The braindance police will have me arrested for saying this, but I was not all that familiar with Boggers’ opus prior to this review, despite his immense influence on the greater scheme of progressive electronic music. It would be easier to say, “sure, I’ve heard of him”, like we tend to when hiding our cluelessness in music debates, but no, I truly “discovered” him as an actual producer, and not just a familiar name, only recently. In all honesty, though, I am glad this was the case. It is always very refreshing to dive into the discography of certain mavericks, whose cultural impact might not be fully understood when reading hackneyed and reductionist electronic music histories, but can certainly be felt when listening to their music and comparing it to the music of the period. 

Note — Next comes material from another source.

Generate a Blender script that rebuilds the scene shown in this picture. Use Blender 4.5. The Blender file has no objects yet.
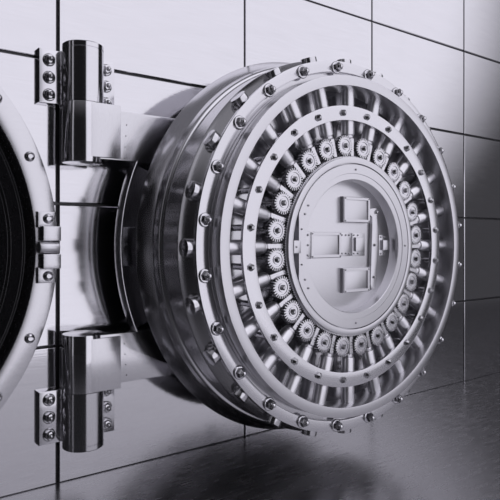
import bpy, bmesh, math
from mathutils import Vector, Matrix
C = bpy.context.scene.collection
PI = math.pi
R_ = math.radians
S = 3.0          # metres per layout unit (the camera stands one unit from the wall)
H = 0.4165       # camera height in layout units

# ------------------------------------------------------------------ camera
cam_data = bpy.data.cameras.new('camera')
cam = bpy.data.objects.new('camera', cam_data)
C.objects.link(cam)
cam_data.sensor_width = 36.0
cam_data.sensor_fit = 'HORIZONTAL'
cam_data.lens = 36.0 * 593.0 / 500.0
cam_data.shift_y = -12.0 / 500.0
cam_data.clip_start = 0.05
cam.location = (0, -S, H * S)
cam.rotation_euler = (PI / 2, 0, -R_(37.08))
bpy.context.scene.camera = cam

# ------------------------------------------------------------------ exposure
vs = bpy.context.scene.view_settings
vs.view_transform = 'Standard'
vs.look = 'None'
vs.exposure = 0.05
vs.gamma = 1.0
vs.use_curve_mapping = False

# ------------------------------------------------------------------ world: studio sky with one broad soft window of light
world = bpy.data.worlds.new('studio_sky')
bpy.context.scene.world = world
world.use_nodes = True
wn = world.node_tree
wn.nodes.clear()


def wmath(op, a, b=None, c=None):
    n = wn.nodes.new('ShaderNodeMath')
    n.operation = op
    for i, v in enumerate((a, b, c)):
        if v is None:
            continue
        if isinstance(v, (int, float)):
            n.inputs[i].default_value = v
        else:
            wn.links.new(v, n.inputs[i])
    return n.outputs[0]


def wsmooth(x, lo, hi):
    n = wn.nodes.new('ShaderNodeMapRange')
    n.interpolation_type = 'SMOOTHSTEP'
    wn.links.new(x, n.inputs[0])
    n.inputs[1].default_value = lo
    n.inputs[2].default_value = hi
    n.inputs[3].default_value = 0.0
    n.inputs[4].default_value = 1.0
    return n.outputs[0]


def window(az, el, a0, a1, b0, b1, e0, e1, f0, f1):
    # rises over a0..a1, falls over b0..b1 in azimuth; the same for elevation
    w = wmath('MULTIPLY', wsmooth(az, a0, a1), wmath('SUBTRACT', 1.0, wsmooth(az, b0, b1)))
    h = wmath('MULTIPLY', wsmooth(el, e0, e1), wmath('SUBTRACT', 1.0, wsmooth(el, f0, f1)))
    return wmath('MULTIPLY', w, h)


tc = wn.nodes.new('ShaderNodeTexCoord')
sx = wn.nodes.new('ShaderNodeSeparateXYZ')
wn.links.new(tc.outputs['Generated'], sx.inputs[0])
az = wmath('MULTIPLY', wmath('ARCTAN2', sx.outputs[0], wmath('MULTIPLY', sx.outputs[1], -1.0)), 180 / PI)
el = wmath('MULTIPLY', wmath('ARCSINE', sx.outputs[2]), 180 / PI)
# the light's right border leans outwards with height
azl = wmath('SUBTRACT', az, wmath('MULTIPLY', el, 0.35))
fill = window(az, el, -160, -60, 60, 160, 18, 55, 88, 95)
strip = window(az, el, -84, -80, -78, -74, -30, -20, 50, 70)
strip2 = window(az, el, -128, -118, -112, -100, -30, -20, 50, 70)
tot = wmath('MULTIPLY_ADD', fill, 0.30, 0.012)
tot = wmath('MULTIPLY_ADD', strip, 0.6, tot)
tot = wmath('MULTIPLY_ADD', strip2, 0.04, tot)
bg = wn.nodes.new('ShaderNodeBackground')
bg.inputs['Color'].default_value = (0.925, 0.91, 1.0, 1)
wn.links.new(tot, bg.inputs['Strength'])
wo = wn.nodes.new('ShaderNodeOutputWorld')
wn.links.new(bg.outputs[0], wo.inputs[0])


# one broad studio softbox hanging in front of the wall, right of the camera, its cloth feathering out to the lower right
def softbox(name, x0, x1, z0, z1, y, radiance):
    ld = bpy.data.lights.new(name, 'AREA')
    ld.shape = 'RECTANGLE'
    ld.size, ld.size_y = x1 - x0, z1 - z0
    ld.energy = radiance * PI * ld.size * ld.size_y
    ld.color = (0.925, 0.91, 1.0)
    o = bpy.data.objects.new(name, ld)
    C.objects.link(o)
    o.location = ((x0 + x1) / 2, y, (z0 + z1) / 2)
    o.rotation_euler = (PI / 2, 0, 0)
    ld.use_nodes = True
    nt = ld.node_tree
    em = nt.nodes['Emission']

    def mth(op, *ins):
        n = nt.nodes.new('ShaderNodeMath')
        n.operation = op
        for i, v in enumerate(ins):
            if isinstance(v, (int, float)):
                n.inputs[i].default_value = v
            else:
                nt.links.new(v, n.inputs[i])
        return n.outputs[0]

    def smooth(v, lo, hi, a, b_):
        n = nt.nodes.new('ShaderNodeMapRange')
        n.interpolation_type = 'SMOOTHSTEP'
        nt.links.new(v, n.inputs[0])
        for i, q in enumerate((lo, hi, a, b_)):
            n.inputs[i + 1].default_value = q
        return n.outputs[0]
    g = nt.nodes.new('ShaderNodeNewGeometry')
    sp = nt.nodes.new('ShaderNodeSeparateXYZ')
    nt.links.new(g.outputs['Position'], sp.inputs[0])
    X, Z = sp.outputs[0], sp.outputs[2]
    half = mth('MULTIPLY_ADD', mth('MULTIPLY_ADD', Z, -0.13, 1.75), Z, 5.4)
    right = smooth(mth('SUBTRACT', X, half), -1.9, 1.7, 1.0, 0.05)
    left = smooth(X, x0, x0 + 0.35, 0.0, 1.0)
    nt.links.new(mth('MULTIPLY', right, left), em.inputs['Strength'])
    return o


softbox('softbox', 0.70, 13.0, -0.6, 8.5, -3.42, 1.12)


# ------------------------------------------------------------------ materials
def metal(name, base, rough, streak=(1, 1, 1), scale=60.0, bump=0.0, rvar=0.08, cvar=0.06, blotch=0.0, aniso=0.0):
    m = bpy.data.materials.new(name)
    m.use_nodes = True
    nt = m.node_tree
    b = nt.nodes['Principled BSDF']
    b.inputs['Metallic'].default_value = 1.0
    tcn = nt.nodes.new('ShaderNodeTexCoord')
    mp = nt.nodes.new('ShaderNodeMapping')
    mp.inputs['Scale'].default_value = streak
    nt.links.new(tcn.outputs['Object'], mp.inputs[0])
    nz = nt.nodes.new('ShaderNodeTexNoise')
    nz.inputs['Scale'].default_value = scale
    nz.inputs['Detail'].default_value = 4.0
    nt.links.new(mp.outputs[0], nz.inputs['Vector'])
    mr = nt.nodes.new('ShaderNodeMapRange')
    nt.links.new(nz.outputs['Fac'], mr.inputs[0])
    mr.inputs[1].default_value = 0.25
    mr.inputs[2].default_value = 0.75
    mr.inputs[3].default_value = max(0.02, rough - rvar)
    mr.inputs[4].default_value = rough + rvar
    nt.links.new(mr.outputs[0], b.inputs['Roughness'])
    cr = nt.nodes.new('ShaderNodeMapRange')
    src = nz.outputs['Fac']
    if blotch > 0:
        n2 = nt.nodes.new('ShaderNodeTexNoise')
        n2.inputs['Scale'].default_value = 3.0
        n2.inputs['Detail'].default_value = 5.0
        mp2 = nt.nodes.new('ShaderNodeMapping')
        mp2.inputs['Scale'].default_value = (1, 1, 5)
        nt.links.new(tcn.outputs['Object'], mp2.inputs[0])
        nt.links.new(mp2.outputs[0], n2.inputs['Vector'])
        mx = nt.nodes.new('ShaderNodeMath')
        mx.operation = 'MULTIPLY_ADD'
        nt.links.new(n2.outputs['Fac'], mx.inputs[0])
        mx.inputs[1].default_value = blotch
        nt.links.new(src, mx.inputs[2])
        src = mx.outputs[0]
    nt.links.new(src, cr.inputs[0])
    cr.inputs[1].default_value = 0.25
    cr.inputs[2].default_value = 0.75 + blotch
    cr.inputs[3].default_value = 1 - cvar
    cr.inputs[4].default_value = 1 + cvar
    cm = nt.nodes.new('ShaderNodeVectorMath')
    cm.operation = 'SCALE'
    cm.inputs[0].default_value = (base, base * 0.99, base * 1.03)
    nt.links.new(cr.outputs[0], cm.inputs['Scale'])
    nt.links.new(cm.outputs[0], b.inputs['Base Color'])
    if aniso:
        b.inputs['Anisotropic'].default_value = aniso
    if bump > 0:
        bp = nt.nodes.new('ShaderNodeBump')
        bp.inputs['Strength'].default_value = bump
        bp.inputs['Distance'].default_value = 0.002
        nt.links.new(nz.outputs['Fac'], bp.inputs['Height'])
        nt.links.new(bp.outputs[0], b.inputs['Normal'])
    return m


M_wall = metal('brushed_wall_steel', 0.66, 0.1, (1.0, 1, 26), 5.0, 0.05, 0.035, 0.06, 0.5)
M_floor = metal('dark_floor_metal', 0.33, 0.25, (2.0, 9, 1), 4.0, 0.11, 0.06, 0.1)
M_floor.node_tree.nodes['Principled BSDF'].inputs['Metallic'].default_value = 0.95
M_face = metal('brushed_door_steel', 0.62, 0.2, (1, 1, 8), 160.0, 0.0, 0.04, 0.03)
M_ring = metal('satin_ring_steel', 0.60, 0.32, (1, 1, 8), 160.0, 0.0, 0.02, 0.03)
M_side = metal('turned_door_steel', 0.56, 0.17, (1, 1, 8), 160.0, 0.0, 0.0, 0.03)
M_plate = metal('polished_back_plate', 0.5, 0.2, (1, 1, 8), 60.0, 0.0, 0.0, 0.04)
M_rod = metal('satin_rod_steel', 0.68, 0.33, (1, 1, 1), 100.0, 0.0, 0.0, 0.0)
M_chrome = metal('chrome', 0.78, 0.07, (1, 1, 1), 20.0, 0.0, 0.02, 0.02)
M_nut = metal('dark_polished_steel', 0.60, 0.09, (1, 1, 1), 20.0, 0.0, 0.02, 0.02)
M_lock = metal('satin_bolt_steel', 0.60, 0.18, (1, 1, 1), 60.0, 0.0, 0.03, 0.03)
M_head = metal('dark_screw_steel', 0.40, 0.20, (1, 1, 1), 40.0, 0.0, 0.04, 0.05)
M_hinge = metal('polished_hinge_steel', 0.64, 0.12, (1, 1, 20), 40.0, 0.0, 0.03, 0.04)
M_arm = metal('brushed_hinge_steel', 0.60, 0.22, (14, 1, 1.5), 40.0, 0.05, 0.04, 0.06)
M_hub = metal('satin_hub_steel', 0.6, 0.31, (1, 1, 10), 60.0, 0.0, 0.03, 0.03)
M_gap = metal('dark_joint_metal', 0.10, 0.5)
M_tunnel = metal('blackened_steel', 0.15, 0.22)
M_frame = metal('brushed_frame_steel', 0.62, 0.22, (1, 1, 14), 20.0, 0.03, 0.04, 0.04)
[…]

A true genius in the eyes (and ears) of many, the Polish American electronic musician, who also composed for video games, managed to drill his singular aesthetic into our brain folds with his impactful debut “trilogy” for Rephlex (1999), all bona fide IDM classics, and reached new audiences with his brilliant remix of Björk’s track ‘Who Is It’ from Medulla. Other collabs include names such as Autechre, CLPNG and Jónsi from Sigur Rós, and his music can be found in the catalogues of labels like Warp, Ghostly International, Disciples and more. While in the past decade other IDM visionaries experienced a boost in popularity via contemporary music mags and social media, he has remained a fairly enigmatic and low-key figure, releasing only the album of unreleased tracks and versions Rave 'Till You Cry and more recently the EPs Debt and BANANS

To paraphrase Raczynski, Addle is a record about calmness vis-à-vis turbulence, inertia vs. chaos, static against movement. I think this really is an album about love, intimacy and fragility, and essentially about the necessary violence that gives birth to life and new love, be it a chick breaking its way out of the egg or a butterfly crushing its chrysalis. His compositions, informed by an all-around sophisticated production style with ASMR-esque tendencies, move slowly. They pretend to be repetitive, minimalist and still, but it is a faux feeling – a more attentive listen immediately reveals a complex maze of melodic layers and intricate syncopations that feel surprisingly organic. It is impressive how he manages to simultaneously sound massive, even punishing as in the noise-infused ‘LDDAE’, and comforting. The beauty of Addle, an outstanding record from beginning to end, lies in the fact that Raczynski makes his virtuosic arrangements and tingling timbres sound utterly accessible and inviting.